SUPPLIED RECORDS:
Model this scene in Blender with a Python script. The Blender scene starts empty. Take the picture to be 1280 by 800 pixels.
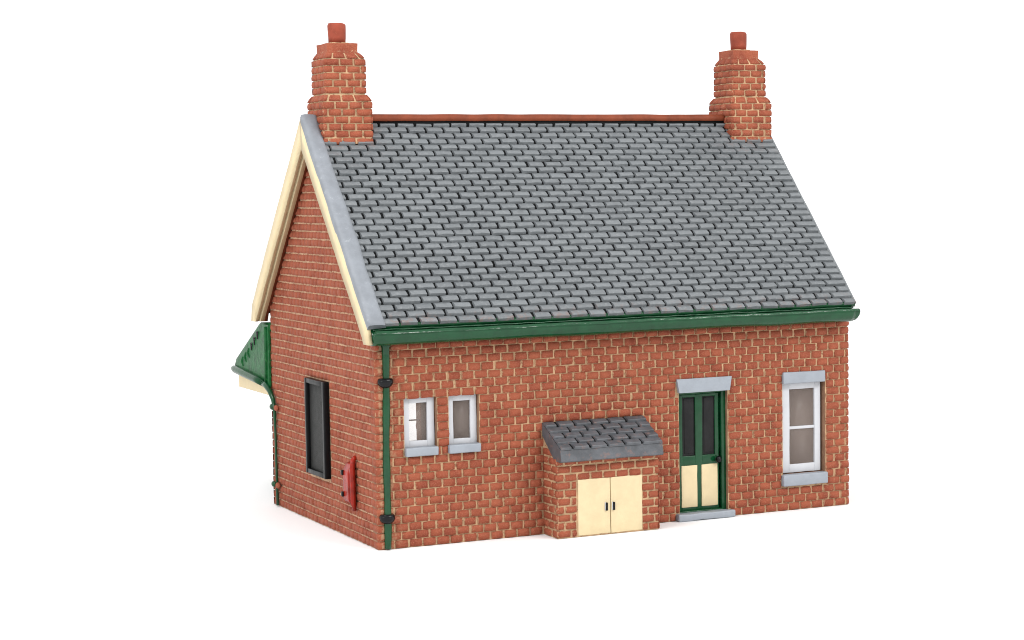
import bpy, bmesh, math, random
from mathutils import Vector, Matrix, noise

random.seed(11)
S = bpy.context.scene
COL = S.collection

# ------------------------------------------------------------------ camera
cam_d = bpy.data.cameras.new('camera')
cam = bpy.data.objects.new('camera', cam_d)
COL.objects.link(cam)
yaw, pitch, roll = math.radians(24.832), math.radians(3.8634), math.radians(-0.9043)
fw = Vector((math.sin(yaw)*math.cos(pitch), math.cos(yaw)*math.cos(pitch), -math.sin(pitch)))
rt = fw.cross(Vector((0, 0, 1))).normalized()
up = rt.cross(fw)
r2 = rt*math.cos(roll) + up*math.sin(roll)
u2 = -rt*math.sin(roll) + up*math.cos(roll)
m = Matrix((r2, u2, -fw)).transposed().to_4x4()
m.translation = Vector((-9.80, -25.8086, 5.1046))
cam.matrix_world = m
cam_d.sensor_width = 36
cam_d.lens = 69.038
cam_d.clip_start = 0.5
cam_d.clip_end = 3000
S.camera = cam

# ------------------------------------------------------------------ studio light
w = bpy.data.worlds.new('World')
S.world = w
w.use_nodes = True
bg = w.node_tree.nodes['Background']
bg.inputs[0].default_value = (1, 1, 1, 1)
bg.inputs[1].default_value = 1.32

def softbox(name, loc, target, size, power, col=(1, 1, 1), size_y=None):
    d = bpy.data.lights.new(name, 'AREA')
    d.shape = 'RECTANGLE'
    d.size = size
    d.size_y = size_y or size
    d.energy = power
    d.color = col
    o = bpy.data.objects.new(name, d)
    COL.objects.link(o)
    o.location = loc
    o.rotation_euler = (Vector(target) - Vector(loc)).to_track_quat('-Z', 'Y').to_euler()
    return o

softbox('softbox_key', (15, -19, 19), (4, 1, 2), 17, 3700, (1, .985, .96), 4)
softbox('softbox_top', (-6, -4, 20), (2, 1, 2), 7, 1500)
softbox('softbox_side', (-17, -7, 9), (0, 2, 2.5), 5, 1150)

S.view_settings.view_transform = 'Standard'
S.view_settings.look = 'None'
S.view_settings.exposure = 0
S.view_settings.gamma = 1
S.render.engine = 'CYCLES'
S.cycles.filter_width = 1.0

# ------------------------------------------------------------------ materials
def mat(name):
    M = bpy.data.materials.new(name)
    M.use_nodes = True
    nt = M.node_tree
    b = nt.nodes['Principled BSDF']
    return M, nt, b

def nd(nt, typ, **kw):
    n = nt.nodes.new(typ)
    for k, v in kw.items():
        setattr(n, k, v)
    return n

def coord(nt):
    return nd(nt, 'ShaderNodeTexCoord').outputs['Object']

def tex_noise(nt, co, scale, detail=3, rough=.6, dist=0):
    n = nd(nt, 'ShaderNodeTexNoise')
    nt.links.new(co, n.inputs['Vector'])
    n.inputs['Scale'].default_value = scale
    n.inputs['Detail'].default_value = detail
    n.inputs['Roughness'].default_value = rough
    n.inputs['Distortion'].default_value = dist
    return n.outputs['Fac']

def ramp(nt, fac, a, b):
    n = nd(nt, 'ShaderNodeMapRange')
    n.interpolation_type = 'SMOOTHSTEP'
    nt.links.new(fac, n.inputs['Value'])
    n.inputs['From Min'].default_value = a
    n.inputs['From Max'].default_value = b
    return n.outputs['Result']

def mth(nt, op, a, b=None):
    n = nd(nt, 'ShaderNodeMath', operation=op)
    for i, v in enumerate((a, b)):
        if v is None:
            continue
        if isinstance(v, (int, float)):
            n.inputs[i].default_value = v
        else:
            nt.links.new(v, n.inputs[i])
    return n.outputs[0]

def mix(nt, fac, a, b):
    n = nd(nt, 'ShaderNodeMix', data_type='RGBA')
    if isinstance(fac, (int, float)):
        n.inputs[0].default_value = fac
    else:
        nt.links.new(fac, n.inputs[0])
    for i, v in ((6, a), (7, b)):
        if isinstance(v, tuple):
            n.inputs[i].default_value = (*v, 1)
        else:
            nt.links.new(v, n.inputs[i])
    return n.outputs[2]

def bump(nt, b, h, strength, dist):
    n = nd(nt, 'ShaderNodeBump')
    n.inputs['Strength'].default_value = strength
    n.inputs['Distance'].default_value = dist
    nt.links.new(h, n.inputs['Height'])
    nt.links.new(n.outputs[0], b.inputs['Normal'])

BRICK = (.36, .078, .046)
BRICK_D = (.195, .044, .024)
TAN = (.41, .265, .155)

def brick_mat(name, wash=.5, edge=0.0, corner=False, ca=(.258, .066, .035), cb=(.292, .079, .041)):
    M, nt, b = mat(name)
    co = coord(nt)
    g = nd(nt, 'ShaderNodeNewGeometry')
    rnd = g.outputs['Random Per Island']
    c = mix(nt, rnd, ca, cb)
    c = mix(nt, ramp(nt, tex_noise(nt, co, 3.0, 4), .40, .72), c, BRICK_D)
    c = mix(nt, mth(nt, 'MULTIPLY', ramp(nt, tex_noise(nt, co, 60, 5, .75), .46, .68), .6), c, (.37, .14, .085))
    # cream weathering wash that clings in spots and patches
    big = ramp(nt, tex_noise(nt, co, 1.1, 3), .44, .72)
    thr = mth(nt, 'SUBTRACT', .70 - edge, mth(nt, 'MULTIPLY', big, .10*wash*2))
    spots = tex_noise(nt, co, 22, 5, .72, .3)
    f = ramp(nt, mth(nt, 'SUBTRACT', spots, thr), -.03, .10)
    if corner:
        sx = nd(nt, 'ShaderNodeSeparateXYZ')
        nt.links.new(co, sx.inputs[0])
        near = mth(nt, 'MULTIPLY', mth(nt, 'SUBTRACT', 1, ramp(nt, sx.outputs[0], .10, .50)), ramp(nt, sx.outputs[0], .015, .07))
        n2 = tex_noise(nt, co, 13, 4, .65, .4)
        f2 = ramp(nt, mth(nt, 'ADD', n2, mth(nt, 'MULTIPLY', near, .15)), .56, .70)
        f = mth(nt, 'MAXIMUM', f, mth(nt, 'MULTIPLY', mth(nt, 'MULTIPLY', f2, near), .85))
    c = mix(nt, mth(nt, 'MULTIPLY', f, .75), c, TAN)
    nt.links.new(c, b.inputs['Base Color'])
    b.inputs['Roughness'].default_value = .62
    b.inputs['Specular IOR Level'].default_value = .12
    h = mth(nt, 'ADD', tex_noise(nt, co, 26, 4, .65), mth(nt, 'MULTIPLY', tex_noise(nt, co, 75, 3), .6))
    bump(nt, b, h, .7, .016)
    return M

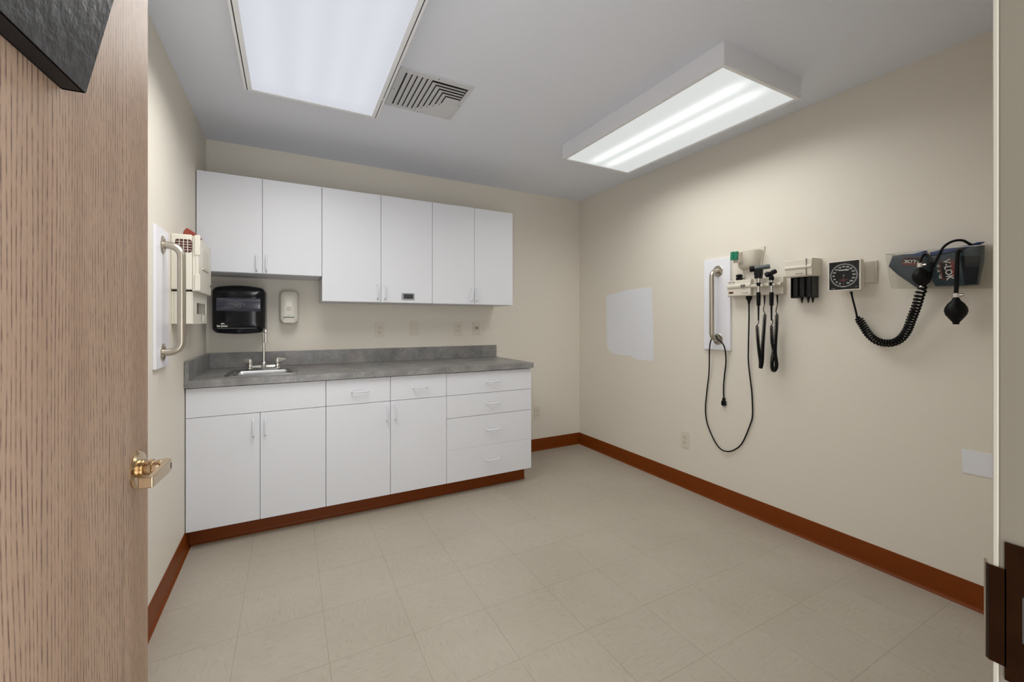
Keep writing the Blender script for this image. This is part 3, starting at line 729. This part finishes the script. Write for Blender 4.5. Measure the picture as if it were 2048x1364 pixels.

DIRECTIONS: Return the whole listing, word for word, and leave out every picture.

EXPECTED OUTPUT:
Model this scene in Blender with a Python script. The Blender scene starts empty. Take the picture to be 1280 by 800 pixels.
import bpy, bmesh, math, random
from mathutils import Vector, Matrix, noise

random.seed(11)
S = bpy.context.scene
COL = S.collection

# ------------------------------------------------------------------ camera
cam_d = bpy.data.cameras.new('camera')
cam = bpy.data.objects.new('camera', cam_d)
COL.objects.link(cam)
yaw, pitch, roll = math.radians(24.832), math.radians(3.8634), math.radians(-0.9043)
fw = Vector((math.sin(yaw)*math.cos(pitch), math.cos(yaw)*math.cos(pitch), -math.sin(pitch)))
rt = fw.cross(Vector((0, 0, 1))).normalized()
up = rt.cross(fw)
r2 = rt*math.cos(roll) + up*math.sin(roll)
u2 = -rt*math.sin(roll) + up*math.cos(roll)
m = Matrix((r2, u2, -fw)).transposed().to_4x4()
m.translation = Vector((-9.80, -25.8086, 5.1046))
cam.matrix_world = m
cam_d.sensor_width = 36
cam_d.lens = 69.038
cam_d.clip_start = 0.5
cam_d.clip_end = 3000
S.camera = cam

# ------------------------------------------------------------------ studio light
w = bpy.data.worlds.new('World')
S.world = w
w.use_nodes = True
bg = w.node_tree.nodes['Background']
bg.inputs[0].default_value = (1, 1, 1, 1)
bg.inputs[1].default_value = 1.32

def softbox(name, loc, target, size, power, col=(1, 1, 1), size_y=None):
    d = bpy.data.lights.new(name, 'AREA')
    d.shape = 'RECTANGLE'
    d.size = size
    d.size_y = size_y or size
    d.energy = power
    d.color = col
    o = bpy.data.objects.new(name, d)
    COL.objects.link(o)
    o.location = loc
    o.rotation_euler = (Vector(target) - Vector(loc)).to_track_quat('-Z', 'Y').to_euler()
    return o

softbox('softbox_key', (15, -19, 19), (4, 1, 2), 17, 3700, (1, .985, .96), 4)
softbox('softbox_top', (-6, -4, 20), (2, 1, 2), 7, 1500)
softbox('softbox_side', (-17, -7, 9), (0, 2, 2.5), 5, 1150)

S.view_settings.view_transform = 'Standard'
S.view_settings.look = 'None'
S.view_settings.exposure = 0
S.view_settings.gamma = 1
S.render.engine = 'CYCLES'
S.cycles.filter_width = 1.0

# ------------------------------------------------------------------ materials
def mat(name):
    M = bpy.data.materials.new(name)
    M.use_nodes = True
    nt = M.node_tree
    b = nt.nodes['Principled BSDF']
    return M, nt, b

def nd(nt, typ, **kw):
    n = nt.nodes.new(typ)
    for k, v in kw.items():
        setattr(n, k, v)
    return n

def coord(nt):
    return nd(nt, 'ShaderNodeTexCoord').outputs['Object']

def tex_noise(nt, co, scale, detail=3, rough=.6, dist=0):
    n = nd(nt, 'ShaderNodeTexNoise')
    nt.links.new(co, n.inputs['Vector'])
    n.inputs['Scale'].default_value = scale
    n.inputs['Detail'].default_value = detail
    n.inputs['Roughness'].default_value = rough
    n.inputs['Distortion'].default_value = dist
    return n.outputs['Fac']

def ramp(nt, fac, a, b):
    n = nd(nt, 'ShaderNodeMapRange')
    n.interpolation_type = 'SMOOTHSTEP'
    nt.links.new(fac, n.inputs['Value'])
    n.inputs['From Min'].default_value = a
    n.inputs['From Max'].default_value = b
    return n.outputs['Result']

def mth(nt, op, a, b=None):
    n = nd(nt, 'ShaderNodeMath', operation=op)
    for i, v in enumerate((a, b)):
        if v is None:
            continue
        if isinstance(v, (int, float)):
            n.inputs[i].default_value = v
        else:
            nt.links.new(v, n.inputs[i])
    return n.outputs[0]

def mix(nt, fac, a, b):
    n = nd(nt, 'ShaderNodeMix', data_type='RGBA')
    if isinstance(fac, (int, float)):
        n.inputs[0].default_value = fac
    else:
        nt.links.new(fac, n.inputs[0])
    for i, v in ((6, a), (7, b)):
        if isinstance(v, tuple):
            n.inputs[i].default_value = (*v, 1)
        else:
            nt.links.new(v, n.inputs[i])
    return n.outputs[2]

def bump(nt, b, h, strength, dist):
    n = nd(nt, 'ShaderNodeBump')
    n.inputs['Strength'].default_value = strength
    n.inputs['Distance'].default_value = dist
    nt.links.new(h, n.inputs['Height'])
    nt.links.new(n.outputs[0], b.inputs['Normal'])

BRICK = (.36, .078, .046)
BRICK_D = (.195, .044, .024)
TAN = (.41, .265, .155)

def brick_mat(name, wash=.5, edge=0.0, corner=False, ca=(.258, .066, .035), cb=(.292, .079, .041)):
    M, nt, b = mat(name)
    co = coord(nt)
    g = nd(nt, 'ShaderNodeNewGeometry')
    rnd = g.outputs['Random Per Island']
    c = mix(nt, rnd, ca, cb)
    c = mix(nt, ramp(nt, tex_noise(nt, co, 3.0, 4), .40, .72), c, BRICK_D)
    c = mix(nt, mth(nt, 'MULTIPLY', ramp(nt, tex_noise(nt, co, 60, 5, .75), .46, .68), .6), c, (.37, .14, .085))
    # cream weathering wash that clings in spots and patches
    big = ramp(nt, tex_noise(nt, co, 1.1, 3), .44, .72)
    thr = mth(nt, 'SUBTRACT', .70 - edge, mth(nt, 'MULTIPLY', big, .10*wash*2))
    spots = tex_noise(nt, co, 22, 5, .72, .3)
    f = ramp(nt, mth(nt, 'SUBTRACT', spots, thr), -.03, .10)
    if corner:
        sx = nd(nt, 'ShaderNodeSeparateXYZ')
        nt.links.new(co, sx.inputs[0])
        near = mth(nt, 'MULTIPLY', mth(nt, 'SUBTRACT', 1, ramp(nt, sx.outputs[0], .10, .50)), ramp(nt, sx.outputs[0], .015, .07))
        n2 = tex_noise(nt, co, 13, 4, .65, .4)
        f2 = ramp(nt, mth(nt, 'ADD', n2, mth(nt, 'MULTIPLY', near, .15)), .56, .70)
        f = mth(nt, 'MAXIMUM', f, mth(nt, 'MULTIPLY', mth(nt, 'MULTIPLY', f2, near), .85))
    c = mix(nt, mth(nt, 'MULTIPLY', f, .75), c, TAN)
    nt.links.new(c, b.inputs['Base Color'])
    b.inputs['Roughness'].default_value = .62
    b.inputs['Specular IOR Level'].default_value = .12
    h = mth(nt, 'ADD', tex_noise(nt, co, 26, 4, .65), mth(nt, 'MULTIPLY', tex_noise(nt, co, 75, 3), .6))
    bump(nt, b, h, .7, .016)
    return M

Keep writing the Blender script for this image. This is part 3, starting at line 729. This part finishes the script. Write for Blender 4.5. Measure the picture as if it were 2048x1364 pixels.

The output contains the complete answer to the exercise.